When I bought a kamado grill (a fancy BBQ), I joined a Facebook group to help me up the learning curve and set the tone when I posted my first question querying what looked like a crack in the fire bowl only to be ridiculed by a lot of men (only men) who told me it was supposed to be there to allow for heat expansion.
In the days that followed, it became apparent that men (only men) take outdoor cooking incredibly seriously.
Everyone was recommending different temperature devices, some with four probes, for making sure the cooking heat is within the accuracy tolerance of something being measured in the Large Hadron Collider.
“I just put it in until it’s done,” I tell my daughter who is unsurprised by the fastidiousness of the male-dominated temperature gauge brigade.
One or two things have emerged a little charred but, on the whole, I don’t really understand why there needs to be so much complication.
“Yeah well, you’re not a typical man are you?” my daughter says, without expanding further
Editing the latest episode of “Sideways” something uncomfortable strikes me.
A lot of the material I remove from our weekly recordings is my repetition of a point I have just made with the words ordered differently.
It turns out I’m not so different from “the temperature police”. We’re both anxious and doubt our ability to get things right without additional information.
I know that over-explanation springs from fear and guilt.
I do worry about being misunderstood, judged harshly, or that if I don’t make my motivation absolutely clear someone might take against me and conclude me to be selfish or worse (although I can’t think of much worse than being seen as self-obsessed).
“Do I tend to over-explain things when I’m talking to you? I mean, do I tell you the same things over and over when it isn’t necessary?”
My daughter narrows her eyes and smiles.
“Am I self-obsessed?”
“No, you’ve just been writing a blog about yourself every week for over a decade.”

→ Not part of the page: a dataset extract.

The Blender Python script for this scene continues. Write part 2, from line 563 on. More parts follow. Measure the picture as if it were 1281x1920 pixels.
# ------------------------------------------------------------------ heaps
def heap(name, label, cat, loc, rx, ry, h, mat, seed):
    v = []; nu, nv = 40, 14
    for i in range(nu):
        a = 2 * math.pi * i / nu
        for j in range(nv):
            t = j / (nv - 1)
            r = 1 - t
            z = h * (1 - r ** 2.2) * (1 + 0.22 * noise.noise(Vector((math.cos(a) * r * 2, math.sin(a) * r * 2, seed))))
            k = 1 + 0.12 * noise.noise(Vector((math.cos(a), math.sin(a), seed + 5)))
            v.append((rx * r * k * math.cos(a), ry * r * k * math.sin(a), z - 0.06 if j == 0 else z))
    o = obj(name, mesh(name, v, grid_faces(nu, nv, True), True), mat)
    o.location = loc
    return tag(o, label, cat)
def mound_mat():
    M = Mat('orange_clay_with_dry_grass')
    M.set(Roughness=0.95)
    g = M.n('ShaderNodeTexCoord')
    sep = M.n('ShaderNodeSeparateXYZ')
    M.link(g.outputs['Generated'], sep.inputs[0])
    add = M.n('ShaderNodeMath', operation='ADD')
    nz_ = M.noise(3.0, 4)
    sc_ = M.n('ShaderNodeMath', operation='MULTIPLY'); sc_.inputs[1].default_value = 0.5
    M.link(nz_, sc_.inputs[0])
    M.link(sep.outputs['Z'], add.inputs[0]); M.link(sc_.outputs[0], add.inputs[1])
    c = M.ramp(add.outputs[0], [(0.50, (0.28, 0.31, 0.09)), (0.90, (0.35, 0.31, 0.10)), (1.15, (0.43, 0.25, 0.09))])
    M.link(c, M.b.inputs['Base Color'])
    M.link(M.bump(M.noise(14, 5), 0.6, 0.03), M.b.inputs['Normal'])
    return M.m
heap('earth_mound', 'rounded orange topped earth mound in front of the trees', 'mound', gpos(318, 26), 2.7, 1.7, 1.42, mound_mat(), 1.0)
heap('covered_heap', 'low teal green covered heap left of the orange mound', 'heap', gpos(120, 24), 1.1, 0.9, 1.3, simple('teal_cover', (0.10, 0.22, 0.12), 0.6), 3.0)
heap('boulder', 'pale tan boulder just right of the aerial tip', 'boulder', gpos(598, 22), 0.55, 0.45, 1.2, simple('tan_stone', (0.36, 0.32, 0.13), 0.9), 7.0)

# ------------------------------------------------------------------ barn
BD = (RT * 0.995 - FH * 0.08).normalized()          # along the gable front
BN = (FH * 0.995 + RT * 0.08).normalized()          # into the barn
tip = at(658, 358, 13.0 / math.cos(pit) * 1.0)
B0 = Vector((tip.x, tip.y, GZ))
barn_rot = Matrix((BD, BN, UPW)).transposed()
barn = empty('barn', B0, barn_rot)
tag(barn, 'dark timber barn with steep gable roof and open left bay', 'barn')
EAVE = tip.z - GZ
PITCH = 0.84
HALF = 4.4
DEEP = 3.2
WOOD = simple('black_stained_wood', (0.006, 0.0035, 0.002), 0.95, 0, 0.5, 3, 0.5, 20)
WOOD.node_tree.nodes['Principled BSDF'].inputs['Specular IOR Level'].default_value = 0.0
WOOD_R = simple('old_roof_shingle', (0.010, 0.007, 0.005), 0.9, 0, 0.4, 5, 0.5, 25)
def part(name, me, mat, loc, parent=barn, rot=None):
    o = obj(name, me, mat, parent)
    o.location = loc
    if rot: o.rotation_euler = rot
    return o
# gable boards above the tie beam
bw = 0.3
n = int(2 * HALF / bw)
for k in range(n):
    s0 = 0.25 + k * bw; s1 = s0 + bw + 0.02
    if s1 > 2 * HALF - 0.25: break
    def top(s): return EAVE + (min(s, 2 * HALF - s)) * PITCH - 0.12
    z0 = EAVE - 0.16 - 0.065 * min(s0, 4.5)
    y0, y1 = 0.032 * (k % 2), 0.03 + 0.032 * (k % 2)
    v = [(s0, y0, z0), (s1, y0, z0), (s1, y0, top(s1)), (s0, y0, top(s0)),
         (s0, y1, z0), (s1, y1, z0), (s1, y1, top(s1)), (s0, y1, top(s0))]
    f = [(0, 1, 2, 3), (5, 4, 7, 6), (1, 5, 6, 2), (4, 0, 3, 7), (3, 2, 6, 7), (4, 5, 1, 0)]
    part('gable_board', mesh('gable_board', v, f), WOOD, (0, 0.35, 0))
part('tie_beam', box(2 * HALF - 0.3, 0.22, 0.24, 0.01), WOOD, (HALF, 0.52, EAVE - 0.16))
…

“It’s not about me really. I just use myself as a useful conduit to make a point, and anyway, I’m usually the one who ends up looking like a fool.”
I don’t know whether she was joking, which is uncomfortable.
The opinion my children hold of me is the one I seem to be most anxious about.
I plan out dinners for the Bank Holiday weekend trying to shift things around through frantic scribbles on a piece of paper so that neither of my children misses out on their favourite food.
This is a bewilderingly daft project as my son isn’t even living at home currently.
“Are you in for dinner at the weekend?” I ask my daughter.
“I’m in Friday and Saturday, but not Sunday.”
“Oh, well Tom is back on Sunday and I was going to do pizza, but you won’t want to miss out on that, so perhaps I can do that on Saturday.”
I check the weather to see that Saturday isn’t the best day for outdoor cooking and eating, throwing my carefully made plans into disarray.
Soon my children won’t be around much at all and the “who is in for dinner?” text will be unnecessary.
Perhaps over-complication is not only about fear and guilt but also about avoidance. A way to push aside adjustments that feel as if they are coming too fast in a way that makes me want to create a level of complexity that shields me from reality.
Maybe four-probe thermometers are what we buy when the people we were responsible for don’t need us so much any longer so that we can lose ourselves in a level of detail that isn’t strictly necessary but stops us from feeling alone.